**DATA SECTION**
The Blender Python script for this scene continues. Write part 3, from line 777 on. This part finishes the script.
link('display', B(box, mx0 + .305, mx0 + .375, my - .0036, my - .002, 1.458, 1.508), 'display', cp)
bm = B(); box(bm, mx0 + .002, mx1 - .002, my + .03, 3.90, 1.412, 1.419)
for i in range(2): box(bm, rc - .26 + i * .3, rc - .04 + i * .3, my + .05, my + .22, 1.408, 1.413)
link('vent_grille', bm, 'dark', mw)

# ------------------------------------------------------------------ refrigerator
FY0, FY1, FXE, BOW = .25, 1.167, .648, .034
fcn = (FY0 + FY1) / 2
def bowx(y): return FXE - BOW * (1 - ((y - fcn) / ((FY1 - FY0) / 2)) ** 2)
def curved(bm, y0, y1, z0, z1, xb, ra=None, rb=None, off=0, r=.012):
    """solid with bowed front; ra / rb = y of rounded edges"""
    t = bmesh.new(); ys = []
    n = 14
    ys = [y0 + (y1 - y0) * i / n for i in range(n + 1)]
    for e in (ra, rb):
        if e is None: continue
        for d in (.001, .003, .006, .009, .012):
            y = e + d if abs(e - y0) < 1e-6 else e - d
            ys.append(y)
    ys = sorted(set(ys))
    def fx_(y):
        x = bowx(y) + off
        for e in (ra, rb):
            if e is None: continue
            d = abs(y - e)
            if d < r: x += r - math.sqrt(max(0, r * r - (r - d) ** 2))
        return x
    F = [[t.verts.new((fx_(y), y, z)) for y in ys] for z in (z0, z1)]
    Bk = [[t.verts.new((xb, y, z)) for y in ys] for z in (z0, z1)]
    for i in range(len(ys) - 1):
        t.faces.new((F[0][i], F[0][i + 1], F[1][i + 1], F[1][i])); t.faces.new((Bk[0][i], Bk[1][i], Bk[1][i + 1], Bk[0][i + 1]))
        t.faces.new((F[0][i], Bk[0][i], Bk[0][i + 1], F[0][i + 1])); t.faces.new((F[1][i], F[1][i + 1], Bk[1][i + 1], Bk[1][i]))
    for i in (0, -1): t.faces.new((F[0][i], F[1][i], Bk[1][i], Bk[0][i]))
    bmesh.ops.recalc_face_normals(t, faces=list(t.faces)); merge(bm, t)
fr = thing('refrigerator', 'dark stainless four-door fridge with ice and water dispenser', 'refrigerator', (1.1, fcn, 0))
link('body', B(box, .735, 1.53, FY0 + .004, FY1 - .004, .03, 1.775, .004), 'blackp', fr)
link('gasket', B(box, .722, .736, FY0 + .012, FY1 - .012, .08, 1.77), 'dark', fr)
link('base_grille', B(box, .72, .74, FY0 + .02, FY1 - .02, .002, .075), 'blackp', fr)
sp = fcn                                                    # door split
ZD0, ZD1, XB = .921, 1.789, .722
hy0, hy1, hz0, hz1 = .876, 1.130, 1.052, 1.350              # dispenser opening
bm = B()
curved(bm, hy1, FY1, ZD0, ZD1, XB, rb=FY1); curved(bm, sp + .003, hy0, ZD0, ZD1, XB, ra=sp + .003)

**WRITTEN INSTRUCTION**
Return all of the data precisely as it appears.

**ANSWER TO THE PROBLEM**
The Blender Python script for this scene continues. Write part 3, from line 777 on. This part finishes the script.
link('display', B(box, mx0 + .305, mx0 + .375, my - .0036, my - .002, 1.458, 1.508), 'display', cp)
bm = B(); box(bm, mx0 + .002, mx1 - .002, my + .03, 3.90, 1.412, 1.419)
for i in range(2): box(bm, rc - .26 + i * .3, rc - .04 + i * .3, my + .05, my + .22, 1.408, 1.413)
link('vent_grille', bm, 'dark', mw)

# ------------------------------------------------------------------ refrigerator
FY0, FY1, FXE, BOW = .25, 1.167, .648, .034
fcn = (FY0 + FY1) / 2
def bowx(y): return FXE - BOW * (1 - ((y - fcn) / ((FY1 - FY0) / 2)) ** 2)
def curved(bm, y0, y1, z0, z1, xb, ra=None, rb=None, off=0, r=.012):
    """solid with bowed front; ra / rb = y of rounded edges"""
    t = bmesh.new(); ys = []
    n = 14
    ys = [y0 + (y1 - y0) * i / n for i in range(n + 1)]
    for e in (ra, rb):
        if e is None: continue
        for d in (.001, .003, .006, .009, .012):
            y = e + d if abs(e - y0) < 1e-6 else e - d
            ys.append(y)
    ys = sorted(set(ys))
    def fx_(y):
        x = bowx(y) + off
        for e in (ra, rb):
            if e is None: continue
            d = abs(y - e)
            if d < r: x += r - math.sqrt(max(0, r * r - (r - d) ** 2))
        return x
    F = [[t.verts.new((fx_(y), y, z)) for y in ys] for z in (z0, z1)]
    Bk = [[t.verts.new((xb, y, z)) for y in ys] for z in (z0, z1)]
    for i in range(len(ys) - 1):
        t.faces.new((F[0][i], F[0][i + 1], F[1][i + 1], F[1][i])); t.faces.new((Bk[0][i], Bk[1][i], Bk[1][i + 1], Bk[0][i + 1]))
        t.faces.new((F[0][i], Bk[0][i], Bk[0][i + 1], F[0][i + 1])); t.faces.new((F[1][i], F[1][i + 1], Bk[1][i + 1], Bk[1][i]))
    for i in (0, -1): t.faces.new((F[0][i], F[1][i], Bk[1][i], Bk[0][i]))
    bmesh.ops.recalc_face_normals(t, faces=list(t.faces)); merge(bm, t)
fr = thing('refrigerator', 'dark stainless four-door fridge with ice and water dispenser', 'refrigerator', (1.1, fcn, 0))
link('body', B(box, .735, 1.53, FY0 + .004, FY1 - .004, .03, 1.775, .004), 'blackp', fr)
link('gasket', B(box, .722, .736, FY0 + .012, FY1 - .012, .08, 1.77), 'dark', fr)
link('base_grille', B(box, .72, .74, FY0 + .02, FY1 - .02, .002, .075), 'blackp', fr)
sp = fcn                                                    # door split
ZD0, ZD1, XB = .921, 1.789, .722
hy0, hy1, hz0, hz1 = .876, 1.130, 1.052, 1.350              # dispenser opening
bm = B()
curved(bm, hy1, FY1, ZD0, ZD1, XB, rb=FY1); curved(bm, sp + .003, hy0, ZD0, ZD1, XB, ra=sp + .003)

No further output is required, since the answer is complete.